# Start of ENTRIES PROVIDED

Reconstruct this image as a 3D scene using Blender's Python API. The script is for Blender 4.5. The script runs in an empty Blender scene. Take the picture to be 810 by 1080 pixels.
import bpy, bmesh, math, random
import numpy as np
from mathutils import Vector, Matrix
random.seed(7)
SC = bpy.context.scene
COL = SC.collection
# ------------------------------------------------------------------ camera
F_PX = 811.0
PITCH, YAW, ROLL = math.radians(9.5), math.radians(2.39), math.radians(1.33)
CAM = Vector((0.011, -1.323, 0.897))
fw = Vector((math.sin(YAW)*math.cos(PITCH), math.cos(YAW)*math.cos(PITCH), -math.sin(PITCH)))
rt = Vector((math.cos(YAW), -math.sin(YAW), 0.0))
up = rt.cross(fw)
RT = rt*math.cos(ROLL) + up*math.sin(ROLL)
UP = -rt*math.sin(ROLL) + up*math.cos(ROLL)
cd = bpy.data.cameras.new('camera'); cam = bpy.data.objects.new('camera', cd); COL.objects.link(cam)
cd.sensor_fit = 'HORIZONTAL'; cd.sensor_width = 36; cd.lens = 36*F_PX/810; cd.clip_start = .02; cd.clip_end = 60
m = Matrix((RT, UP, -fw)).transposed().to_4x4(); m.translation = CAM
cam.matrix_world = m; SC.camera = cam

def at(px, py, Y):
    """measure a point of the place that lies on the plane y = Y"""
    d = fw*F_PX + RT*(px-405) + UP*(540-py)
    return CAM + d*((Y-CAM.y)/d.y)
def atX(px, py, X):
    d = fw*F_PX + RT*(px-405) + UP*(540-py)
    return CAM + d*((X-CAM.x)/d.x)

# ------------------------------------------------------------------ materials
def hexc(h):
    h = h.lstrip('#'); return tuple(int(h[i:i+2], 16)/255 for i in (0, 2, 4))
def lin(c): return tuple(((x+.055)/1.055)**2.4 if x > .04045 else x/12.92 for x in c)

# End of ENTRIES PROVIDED
# Start of ENTRIES PROVIDED

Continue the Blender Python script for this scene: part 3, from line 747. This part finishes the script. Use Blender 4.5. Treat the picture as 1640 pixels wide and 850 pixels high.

# End of ENTRIES PROVIDED

◆ **REQUEST**:
Retype, exactly and in full, the lines above from the one containing "Reconstruct this image" through the one containing "def lin(c): return".

◆ **RESPONSE BELOW**:
Reconstruct this image as a 3D scene using Blender's Python API. The script is for Blender 4.5. The script runs in an empty Blender scene. Take the picture to be 810 by 1080 pixels.
import bpy, bmesh, math, random
import numpy as np
from mathutils import Vector, Matrix
random.seed(7)
SC = bpy.context.scene
COL = SC.collection
# ------------------------------------------------------------------ camera
F_PX = 811.0
PITCH, YAW, ROLL = math.radians(9.5), math.radians(2.39), math.radians(1.33)
CAM = Vector((0.011, -1.323, 0.897))
fw = Vector((math.sin(YAW)*math.cos(PITCH), math.cos(YAW)*math.cos(PITCH), -math.sin(PITCH)))
rt = Vector((math.cos(YAW), -math.sin(YAW), 0.0))
up = rt.cross(fw)
RT = rt*math.cos(ROLL) + up*math.sin(ROLL)
UP = -rt*math.sin(ROLL) + up*math.cos(ROLL)
cd = bpy.data.cameras.new('camera'); cam = bpy.data.objects.new('camera', cd); COL.objects.link(cam)
cd.sensor_fit = 'HORIZONTAL'; cd.sensor_width = 36; cd.lens = 36*F_PX/810; cd.clip_start = .02; cd.clip_end = 60
m = Matrix((RT, UP, -fw)).transposed().to_4x4(); m.translation = CAM
cam.matrix_world = m; SC.camera = cam

def at(px, py, Y):
    """measure a point of the place that lies on the plane y = Y"""
    d = fw*F_PX + RT*(px-405) + UP*(540-py)
    return CAM + d*((Y-CAM.y)/d.y)
def atX(px, py, X):
    d = fw*F_PX + RT*(px-405) + UP*(540-py)
    return CAM + d*((X-CAM.x)/d.x)

# ------------------------------------------------------------------ materials
def hexc(h):
    h = h.lstrip('#'); return tuple(int(h[i:i+2], 16)/255 for i in (0, 2, 4))
def lin(c): return tuple(((x+.055)/1.055)**2.4 if x > .04045 else x/12.92 for x in c)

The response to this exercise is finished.